Wanted to check if this proof is valid (not completely sure about the end):
We claim that $$\bar A = A \cup A'$$
Proof:
Take some a $\in A \cup A'.$ If $a \in A$ then $a \in \bar A$. If $a \in A'$ then consider a sequence $(a_n) \rightarrow a$, where $(a_n) \in A$ $\forall n \in \mathbb N $. Then since $\bar A$ is closed it contains all its limit points and so $a \in \bar A$. Thus $\bar A \supset A \cup A'$.
Now take some $x \in \bar A$. Obviously if $x \in A \subset \bar A$ then $ x \in A \cup A'$. Consider some $y \in \bar A \setminus A$. We wish to show that $y \in A'$.

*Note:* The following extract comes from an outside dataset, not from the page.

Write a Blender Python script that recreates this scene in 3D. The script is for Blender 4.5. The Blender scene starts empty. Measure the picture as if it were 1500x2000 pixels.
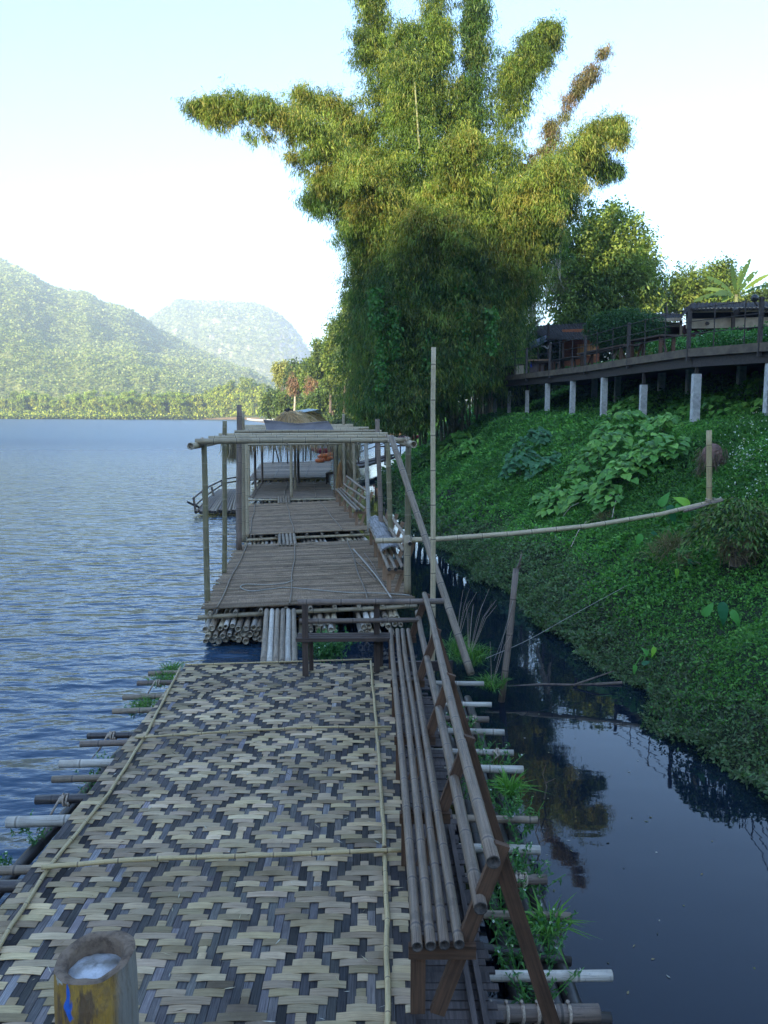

Assume otherwise, that is that $y \not\in A'$. Then $y$ is not a limit point of $A$ and so if we remove $y$ from $\bar A$ it is still closed. But this contradicts the minimality of $\bar A$ so $y$ is a limit point of $A$ and we have equality.
How do I rigorously show the contradiction here (or is it okay)?
Best Answer
How do you conclude that removing a non-limit point from $\overline A$ leaves you with a closed set, without using the theorem that you are proving?
Better argue explicitly that there is an open ball $B$ around $y$ that avoids $A$, so $\overline A\setminus B $ is the intersection of two closed sets ($\overline A$ and the complement of the open set $B$) and therefore still a closed set (that contains $A$).